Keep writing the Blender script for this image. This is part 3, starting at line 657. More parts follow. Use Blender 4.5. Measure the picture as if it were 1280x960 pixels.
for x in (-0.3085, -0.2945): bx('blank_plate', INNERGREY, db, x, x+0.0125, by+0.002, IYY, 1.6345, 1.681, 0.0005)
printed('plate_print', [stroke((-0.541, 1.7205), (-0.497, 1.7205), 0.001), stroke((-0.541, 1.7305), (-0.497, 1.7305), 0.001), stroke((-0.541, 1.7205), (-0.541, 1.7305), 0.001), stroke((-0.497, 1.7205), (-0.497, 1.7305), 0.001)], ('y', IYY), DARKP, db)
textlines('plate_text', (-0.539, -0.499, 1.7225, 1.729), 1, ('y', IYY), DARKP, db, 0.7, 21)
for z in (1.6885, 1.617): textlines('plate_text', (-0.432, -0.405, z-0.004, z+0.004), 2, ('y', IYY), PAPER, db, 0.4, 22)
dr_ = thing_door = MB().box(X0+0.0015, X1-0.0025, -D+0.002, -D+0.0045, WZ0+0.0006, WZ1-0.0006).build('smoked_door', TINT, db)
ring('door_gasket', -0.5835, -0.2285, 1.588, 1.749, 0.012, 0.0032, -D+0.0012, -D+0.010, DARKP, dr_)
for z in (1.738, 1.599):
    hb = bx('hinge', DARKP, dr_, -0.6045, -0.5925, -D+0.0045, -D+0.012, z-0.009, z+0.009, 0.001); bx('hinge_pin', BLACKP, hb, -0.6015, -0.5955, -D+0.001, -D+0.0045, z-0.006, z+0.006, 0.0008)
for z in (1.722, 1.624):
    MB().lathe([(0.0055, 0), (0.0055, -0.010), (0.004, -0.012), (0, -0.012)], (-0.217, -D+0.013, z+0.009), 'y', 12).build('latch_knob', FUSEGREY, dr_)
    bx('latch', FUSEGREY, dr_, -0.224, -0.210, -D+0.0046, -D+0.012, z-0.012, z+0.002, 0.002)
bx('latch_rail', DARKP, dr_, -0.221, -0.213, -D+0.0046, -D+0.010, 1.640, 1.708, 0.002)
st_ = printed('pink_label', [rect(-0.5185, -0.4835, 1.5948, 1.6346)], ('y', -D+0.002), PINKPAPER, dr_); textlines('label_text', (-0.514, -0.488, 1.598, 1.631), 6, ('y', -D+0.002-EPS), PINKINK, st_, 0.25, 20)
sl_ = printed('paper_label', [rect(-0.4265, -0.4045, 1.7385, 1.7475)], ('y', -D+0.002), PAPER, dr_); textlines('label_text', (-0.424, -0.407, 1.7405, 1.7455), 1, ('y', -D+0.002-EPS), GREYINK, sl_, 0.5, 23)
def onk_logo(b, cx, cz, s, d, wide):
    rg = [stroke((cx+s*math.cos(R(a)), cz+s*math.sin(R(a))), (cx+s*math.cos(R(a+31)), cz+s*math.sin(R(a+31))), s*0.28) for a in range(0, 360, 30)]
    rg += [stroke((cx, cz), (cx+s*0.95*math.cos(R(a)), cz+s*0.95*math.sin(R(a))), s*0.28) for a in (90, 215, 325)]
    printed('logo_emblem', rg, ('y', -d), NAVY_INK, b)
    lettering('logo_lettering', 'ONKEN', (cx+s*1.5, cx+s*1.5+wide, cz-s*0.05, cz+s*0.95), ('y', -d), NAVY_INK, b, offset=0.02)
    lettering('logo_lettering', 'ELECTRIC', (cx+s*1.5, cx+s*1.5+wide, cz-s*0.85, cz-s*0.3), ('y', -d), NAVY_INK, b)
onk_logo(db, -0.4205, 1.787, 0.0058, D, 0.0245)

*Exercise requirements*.
Working from the material above, retype it in its entirety without change.

*Solution for this problem*.
Keep writing the Blender script for this image. This is part 3, starting at line 657. More parts follow. Use Blender 4.5. Measure the picture as if it were 1280x960 pixels.
for x in (-0.3085, -0.2945): bx('blank_plate', INNERGREY, db, x, x+0.0125, by+0.002, IYY, 1.6345, 1.681, 0.0005)
printed('plate_print', [stroke((-0.541, 1.7205), (-0.497, 1.7205), 0.001), stroke((-0.541, 1.7305), (-0.497, 1.7305), 0.001), stroke((-0.541, 1.7205), (-0.541, 1.7305), 0.001), stroke((-0.497, 1.7205), (-0.497, 1.7305), 0.001)], ('y', IYY), DARKP, db)
textlines('plate_text', (-0.539, -0.499, 1.7225, 1.729), 1, ('y', IYY), DARKP, db, 0.7, 21)
for z in (1.6885, 1.617): textlines('plate_text', (-0.432, -0.405, z-0.004, z+0.004), 2, ('y', IYY), PAPER, db, 0.4, 22)
dr_ = thing_door = MB().box(X0+0.0015, X1-0.0025, -D+0.002, -D+0.0045, WZ0+0.0006, WZ1-0.0006).build('smoked_door', TINT, db)
ring('door_gasket', -0.5835, -0.2285, 1.588, 1.749, 0.012, 0.0032, -D+0.0012, -D+0.010, DARKP, dr_)
for z in (1.738, 1.599):
    hb = bx('hinge', DARKP, dr_, -0.6045, -0.5925, -D+0.0045, -D+0.012, z-0.009, z+0.009, 0.001); bx('hinge_pin', BLACKP, hb, -0.6015, -0.5955, -D+0.001, -D+0.0045, z-0.006, z+0.006, 0.0008)
for z in (1.722, 1.624):
    MB().lathe([(0.0055, 0), (0.0055, -0.010), (0.004, -0.012), (0, -0.012)], (-0.217, -D+0.013, z+0.009), 'y', 12).build('latch_knob', FUSEGREY, dr_)
    bx('latch', FUSEGREY, dr_, -0.224, -0.210, -D+0.0046, -D+0.012, z-0.012, z+0.002, 0.002)
bx('latch_rail', DARKP, dr_, -0.221, -0.213, -D+0.0046, -D+0.010, 1.640, 1.708, 0.002)
st_ = printed('pink_label', [rect(-0.5185, -0.4835, 1.5948, 1.6346)], ('y', -D+0.002), PINKPAPER, dr_); textlines('label_text', (-0.514, -0.488, 1.598, 1.631), 6, ('y', -D+0.002-EPS), PINKINK, st_, 0.25, 20)
sl_ = printed('paper_label', [rect(-0.4265, -0.4045, 1.7385, 1.7475)], ('y', -D+0.002), PAPER, dr_); textlines('label_text', (-0.424, -0.407, 1.7405, 1.7455), 1, ('y', -D+0.002-EPS), GREYINK, sl_, 0.5, 23)
def onk_logo(b, cx, cz, s, d, wide):
    rg = [stroke((cx+s*math.cos(R(a)), cz+s*math.sin(R(a))), (cx+s*math.cos(R(a+31)), cz+s*math.sin(R(a+31))), s*0.28) for a in range(0, 360, 30)]
    rg += [stroke((cx, cz), (cx+s*0.95*math.cos(R(a)), cz+s*0.95*math.sin(R(a))), s*0.28) for a in (90, 215, 325)]
    printed('logo_emblem', rg, ('y', -d), NAVY_INK, b)
    lettering('logo_lettering', 'ONKEN', (cx+s*1.5, cx+s*1.5+wide, cz-s*0.05, cz+s*0.95), ('y', -d), NAVY_INK, b, offset=0.02)
    lettering('logo_lettering', 'ELECTRIC', (cx+s*1.5, cx+s*1.5+wide, cz-s*0.85, cz-s*0.3), ('y', -d), NAVY_INK, b)
onk_logo(db, -0.4205, 1.787, 0.0058, D, 0.0245)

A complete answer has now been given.